The film makers were consumers of a medium they were co-creating themselves, largely producing for a circle of peers. The aesthetic form of these films and genres, the excess of meaning, as well as the moral political ideals represent central axes of the analysis. Additionally, relations between the club members and their activities in national umbrella associations, collaborations, as well as contexts of transnational encounters (i.e. UNICA, the international association of amateur film clubs) shall be further observed.
This is being executed on the examples of selected clubs in bordering locations in the ‘Greater Region’: Luxembourg, Wallonia (Belgium), Lorraine (France) and Saarland (Germany) - an artificial construct of an economic trade union within the European Union on the one hand, with a shared cultural heritage shaped by the coal and steel industries and their demise on the other.

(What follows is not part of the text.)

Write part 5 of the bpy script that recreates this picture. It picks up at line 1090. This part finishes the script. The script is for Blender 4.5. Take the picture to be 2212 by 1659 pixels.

Besides archive research and Oral History, the film documents themselves are the core piece of the analysis. The topic is of particular relevance for general Culture and Media History, due to the historical evolution of censorship and auto-censorship tendencies regarding sexual permissiveness, political militancy or religious statements in the long 1960s. On the particular European transnational level, the material is investigated considering the issue of Americanisation, respectively the rejection of the latter within the discourse of European film creators and the topical press.
The international comparison additionally facilitates the display of national specificities and diverse temporalities within (Western)Europe.
It currently appears that the demographics of the clubs were transnationally rather homogenous. The comparison of topics, genres, visual and technical styles the authors were interested in and the notable exceptions within the scope, are thus mirroring the zeitgeist of the research period.